Tampa Bay's draft strategy has always leaned on finding value late and squeezing bonus pool savings out of top picks to spread around the rest of the class, and the Marchand deal fits the pattern perfectly. He went 33rd overall out of James Island Charter in Charleston, South Carolina, and instead of pushing for full slot, he signed for just under it.
Jim Callis broke down the bonus numbers and the scouting profile that made Marchand a first-round target.

According to Jim Callis, Marchand's $2,547,500 bonus comes in a little south of the $2,970,200 slot value for pick No. 33 -- not a discount that screams surplus, but enough of a gap that the Rays can shuffle a few extra dollars elsewhere in their draft pool. It's the kind of below-slot deal Tampa Bay has leaned on for years to stack talent across the board instead of blowing the budget on one name.

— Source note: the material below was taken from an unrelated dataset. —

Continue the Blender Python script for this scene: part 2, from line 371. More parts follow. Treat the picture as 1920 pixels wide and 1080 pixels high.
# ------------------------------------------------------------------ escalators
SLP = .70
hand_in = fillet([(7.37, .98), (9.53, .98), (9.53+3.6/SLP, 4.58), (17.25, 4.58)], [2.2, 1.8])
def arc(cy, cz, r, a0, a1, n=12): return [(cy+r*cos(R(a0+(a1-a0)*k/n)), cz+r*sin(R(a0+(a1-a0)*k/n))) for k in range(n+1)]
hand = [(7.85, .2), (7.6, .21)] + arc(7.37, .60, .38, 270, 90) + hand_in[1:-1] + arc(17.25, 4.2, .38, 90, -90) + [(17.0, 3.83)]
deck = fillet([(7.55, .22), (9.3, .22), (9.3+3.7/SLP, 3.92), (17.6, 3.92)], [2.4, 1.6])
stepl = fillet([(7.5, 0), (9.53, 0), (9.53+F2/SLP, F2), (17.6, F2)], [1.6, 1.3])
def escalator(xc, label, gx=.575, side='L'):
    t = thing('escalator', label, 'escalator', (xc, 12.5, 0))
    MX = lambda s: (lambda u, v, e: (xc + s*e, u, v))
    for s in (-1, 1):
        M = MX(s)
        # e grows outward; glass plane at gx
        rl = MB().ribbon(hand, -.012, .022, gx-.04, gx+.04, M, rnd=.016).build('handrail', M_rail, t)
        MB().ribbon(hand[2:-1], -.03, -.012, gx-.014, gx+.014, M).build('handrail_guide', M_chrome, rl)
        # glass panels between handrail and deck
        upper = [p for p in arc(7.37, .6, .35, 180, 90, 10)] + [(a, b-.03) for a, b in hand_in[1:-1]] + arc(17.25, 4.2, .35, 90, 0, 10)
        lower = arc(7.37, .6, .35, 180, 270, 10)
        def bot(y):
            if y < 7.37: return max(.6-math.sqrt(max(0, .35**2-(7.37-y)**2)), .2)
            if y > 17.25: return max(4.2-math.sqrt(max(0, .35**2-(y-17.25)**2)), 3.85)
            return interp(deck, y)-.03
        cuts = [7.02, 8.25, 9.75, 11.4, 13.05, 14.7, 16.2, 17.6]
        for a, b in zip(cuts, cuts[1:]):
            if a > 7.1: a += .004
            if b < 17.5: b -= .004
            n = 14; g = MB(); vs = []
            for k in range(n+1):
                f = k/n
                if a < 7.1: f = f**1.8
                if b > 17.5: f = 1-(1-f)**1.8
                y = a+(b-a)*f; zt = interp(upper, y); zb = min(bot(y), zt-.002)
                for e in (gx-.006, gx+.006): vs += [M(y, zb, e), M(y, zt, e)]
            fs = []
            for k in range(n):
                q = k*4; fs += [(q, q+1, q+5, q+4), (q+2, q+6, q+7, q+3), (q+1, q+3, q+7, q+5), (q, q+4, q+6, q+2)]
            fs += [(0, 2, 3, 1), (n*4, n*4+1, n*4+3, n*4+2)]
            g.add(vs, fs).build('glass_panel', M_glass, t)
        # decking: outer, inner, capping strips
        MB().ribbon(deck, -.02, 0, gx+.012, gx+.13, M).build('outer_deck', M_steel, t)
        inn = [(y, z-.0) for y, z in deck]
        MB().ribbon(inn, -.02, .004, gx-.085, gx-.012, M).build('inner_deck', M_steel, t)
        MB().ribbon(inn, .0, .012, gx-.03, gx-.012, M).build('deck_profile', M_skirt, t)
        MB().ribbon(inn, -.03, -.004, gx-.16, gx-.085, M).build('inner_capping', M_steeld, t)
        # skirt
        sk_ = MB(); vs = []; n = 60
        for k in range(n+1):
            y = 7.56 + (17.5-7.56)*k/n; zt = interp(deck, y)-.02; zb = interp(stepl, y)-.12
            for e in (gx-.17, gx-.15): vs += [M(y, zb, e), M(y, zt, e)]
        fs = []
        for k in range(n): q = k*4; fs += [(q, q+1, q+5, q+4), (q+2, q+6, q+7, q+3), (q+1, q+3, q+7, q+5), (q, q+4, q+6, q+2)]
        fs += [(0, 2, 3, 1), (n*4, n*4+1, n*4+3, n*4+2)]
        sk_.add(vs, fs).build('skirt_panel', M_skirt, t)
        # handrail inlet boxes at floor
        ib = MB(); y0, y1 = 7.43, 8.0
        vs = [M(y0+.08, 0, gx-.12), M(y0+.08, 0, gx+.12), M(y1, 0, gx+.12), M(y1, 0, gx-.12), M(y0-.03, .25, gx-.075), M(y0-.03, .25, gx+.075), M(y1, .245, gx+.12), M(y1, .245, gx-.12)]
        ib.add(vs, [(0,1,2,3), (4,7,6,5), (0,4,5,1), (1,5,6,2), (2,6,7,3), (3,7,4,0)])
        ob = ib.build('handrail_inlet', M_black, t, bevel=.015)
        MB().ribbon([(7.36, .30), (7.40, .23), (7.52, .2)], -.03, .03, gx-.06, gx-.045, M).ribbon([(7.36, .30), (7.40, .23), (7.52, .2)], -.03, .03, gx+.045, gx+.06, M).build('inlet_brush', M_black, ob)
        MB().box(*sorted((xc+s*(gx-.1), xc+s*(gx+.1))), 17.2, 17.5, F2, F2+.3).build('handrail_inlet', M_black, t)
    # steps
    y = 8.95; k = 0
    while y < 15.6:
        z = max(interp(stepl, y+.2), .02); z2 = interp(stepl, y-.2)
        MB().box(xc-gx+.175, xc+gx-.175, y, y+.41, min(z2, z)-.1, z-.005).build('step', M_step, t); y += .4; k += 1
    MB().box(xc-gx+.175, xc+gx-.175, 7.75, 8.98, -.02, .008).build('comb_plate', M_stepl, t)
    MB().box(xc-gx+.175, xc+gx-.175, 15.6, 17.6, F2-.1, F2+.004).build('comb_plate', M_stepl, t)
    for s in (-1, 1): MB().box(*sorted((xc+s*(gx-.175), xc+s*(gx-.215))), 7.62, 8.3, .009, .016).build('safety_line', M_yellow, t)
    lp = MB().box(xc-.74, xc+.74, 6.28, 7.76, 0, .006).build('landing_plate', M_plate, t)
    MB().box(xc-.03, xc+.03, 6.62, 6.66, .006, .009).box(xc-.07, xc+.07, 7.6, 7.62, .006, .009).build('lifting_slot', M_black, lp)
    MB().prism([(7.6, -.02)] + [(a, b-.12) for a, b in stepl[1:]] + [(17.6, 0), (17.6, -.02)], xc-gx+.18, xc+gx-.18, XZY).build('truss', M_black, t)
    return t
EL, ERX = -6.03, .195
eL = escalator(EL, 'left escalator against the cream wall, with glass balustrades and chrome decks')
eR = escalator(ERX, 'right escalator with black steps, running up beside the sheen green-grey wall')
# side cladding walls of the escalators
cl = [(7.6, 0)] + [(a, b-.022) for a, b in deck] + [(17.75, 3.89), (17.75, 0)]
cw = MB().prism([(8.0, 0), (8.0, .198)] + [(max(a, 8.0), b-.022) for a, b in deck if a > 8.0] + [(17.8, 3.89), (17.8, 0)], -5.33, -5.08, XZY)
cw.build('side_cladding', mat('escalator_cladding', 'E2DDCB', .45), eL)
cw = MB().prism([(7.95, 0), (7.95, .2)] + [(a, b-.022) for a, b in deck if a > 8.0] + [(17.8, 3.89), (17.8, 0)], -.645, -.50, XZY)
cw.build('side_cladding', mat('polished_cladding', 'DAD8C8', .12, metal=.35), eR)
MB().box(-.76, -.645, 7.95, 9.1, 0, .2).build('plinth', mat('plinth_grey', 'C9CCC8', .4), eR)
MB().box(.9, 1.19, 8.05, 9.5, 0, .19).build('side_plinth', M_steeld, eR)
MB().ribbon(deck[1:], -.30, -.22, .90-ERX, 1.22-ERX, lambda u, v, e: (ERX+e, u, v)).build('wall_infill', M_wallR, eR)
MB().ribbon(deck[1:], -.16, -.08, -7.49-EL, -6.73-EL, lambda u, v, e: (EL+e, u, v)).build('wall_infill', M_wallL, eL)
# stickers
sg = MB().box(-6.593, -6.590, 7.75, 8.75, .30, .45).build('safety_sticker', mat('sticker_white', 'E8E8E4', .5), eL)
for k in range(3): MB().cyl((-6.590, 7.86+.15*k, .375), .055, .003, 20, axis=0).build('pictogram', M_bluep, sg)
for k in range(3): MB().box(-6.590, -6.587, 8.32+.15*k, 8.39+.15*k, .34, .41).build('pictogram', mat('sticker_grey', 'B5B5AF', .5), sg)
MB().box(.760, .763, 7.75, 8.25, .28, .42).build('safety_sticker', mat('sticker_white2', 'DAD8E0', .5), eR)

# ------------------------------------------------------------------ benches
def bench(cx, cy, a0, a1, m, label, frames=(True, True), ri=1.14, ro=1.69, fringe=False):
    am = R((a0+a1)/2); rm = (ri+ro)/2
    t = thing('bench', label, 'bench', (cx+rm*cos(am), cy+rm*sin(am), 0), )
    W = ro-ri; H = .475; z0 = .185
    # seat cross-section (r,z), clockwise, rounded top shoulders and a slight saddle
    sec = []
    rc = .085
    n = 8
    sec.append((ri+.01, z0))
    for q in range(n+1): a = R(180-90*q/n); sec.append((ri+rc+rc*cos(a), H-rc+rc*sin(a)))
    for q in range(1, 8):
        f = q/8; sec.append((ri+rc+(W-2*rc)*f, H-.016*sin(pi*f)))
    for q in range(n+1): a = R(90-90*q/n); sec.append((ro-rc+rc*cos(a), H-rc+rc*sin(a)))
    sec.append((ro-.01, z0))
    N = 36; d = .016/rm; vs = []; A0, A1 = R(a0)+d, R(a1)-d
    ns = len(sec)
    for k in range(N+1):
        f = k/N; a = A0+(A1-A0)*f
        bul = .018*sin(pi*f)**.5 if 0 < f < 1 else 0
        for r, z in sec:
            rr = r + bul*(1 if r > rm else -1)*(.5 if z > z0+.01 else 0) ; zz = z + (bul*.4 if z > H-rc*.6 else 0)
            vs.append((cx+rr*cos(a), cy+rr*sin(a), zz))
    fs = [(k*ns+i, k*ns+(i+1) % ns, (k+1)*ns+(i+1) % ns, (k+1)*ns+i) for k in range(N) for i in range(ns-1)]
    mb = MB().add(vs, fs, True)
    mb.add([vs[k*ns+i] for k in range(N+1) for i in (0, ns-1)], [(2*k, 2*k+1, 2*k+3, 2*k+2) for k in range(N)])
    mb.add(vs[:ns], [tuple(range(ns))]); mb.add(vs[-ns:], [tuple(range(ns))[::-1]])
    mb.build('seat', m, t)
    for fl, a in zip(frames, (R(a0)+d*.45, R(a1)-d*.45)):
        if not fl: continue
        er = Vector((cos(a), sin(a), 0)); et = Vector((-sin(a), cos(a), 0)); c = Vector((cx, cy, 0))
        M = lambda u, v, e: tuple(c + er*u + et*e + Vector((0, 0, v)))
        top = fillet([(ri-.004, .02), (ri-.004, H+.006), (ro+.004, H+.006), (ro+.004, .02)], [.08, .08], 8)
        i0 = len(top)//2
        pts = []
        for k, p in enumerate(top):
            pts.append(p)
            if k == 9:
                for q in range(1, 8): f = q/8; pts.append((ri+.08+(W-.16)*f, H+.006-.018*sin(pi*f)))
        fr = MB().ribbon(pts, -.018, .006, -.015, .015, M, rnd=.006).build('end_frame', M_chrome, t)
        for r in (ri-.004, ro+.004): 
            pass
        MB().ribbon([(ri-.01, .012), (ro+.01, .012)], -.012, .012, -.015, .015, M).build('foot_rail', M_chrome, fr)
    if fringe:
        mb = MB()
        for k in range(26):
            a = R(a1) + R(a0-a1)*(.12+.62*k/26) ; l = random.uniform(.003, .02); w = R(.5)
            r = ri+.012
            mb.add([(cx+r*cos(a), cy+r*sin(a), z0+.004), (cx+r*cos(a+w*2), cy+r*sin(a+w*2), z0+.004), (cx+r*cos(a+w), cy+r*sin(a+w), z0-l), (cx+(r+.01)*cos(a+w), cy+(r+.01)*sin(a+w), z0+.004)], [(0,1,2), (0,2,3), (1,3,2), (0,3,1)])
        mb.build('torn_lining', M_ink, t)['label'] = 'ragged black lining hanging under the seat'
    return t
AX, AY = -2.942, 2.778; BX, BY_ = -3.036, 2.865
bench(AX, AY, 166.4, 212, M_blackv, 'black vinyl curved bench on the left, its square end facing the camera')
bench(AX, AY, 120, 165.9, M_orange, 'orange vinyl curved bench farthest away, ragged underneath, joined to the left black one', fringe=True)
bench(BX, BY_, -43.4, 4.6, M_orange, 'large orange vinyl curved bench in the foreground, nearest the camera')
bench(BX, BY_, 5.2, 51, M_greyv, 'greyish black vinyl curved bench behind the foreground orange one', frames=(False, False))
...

What they're getting for that money is a legit two-way threat at the plate and in the field. Marchand hit .531 with 13 home runs, 45 RBIs and 57 runs scored as a senior, numbers that had him tabbed South Carolina's Player of the Year by both the state coaches association and MaxPreps. Scouts have zeroed in on his smooth actions and plus arm at shortstop, along with raw power that projects to grow as he fills out.
This is also a straight-up college baseball loss. Marchand was committed to Ole Miss, and the Rebels were counting on him as part of an incoming class that's already getting picked apart by this draft. Instead he's turning pro, and the expectation is he'll open his career with Tampa Bay's Single-A affiliate, the Charleston RiverDogs -- which, fittingly, plays about 10 minutes from where he grew up.
For a Rays org that's built its whole identity on player development and finding hidden value, landing a prep shortstop with this kind of defensive polish and power upside at pick 33 is exactly the type of bet that's turned into stars before. Now it's on the player development staff to see if the raw tools translate the way the scouting reports think they will.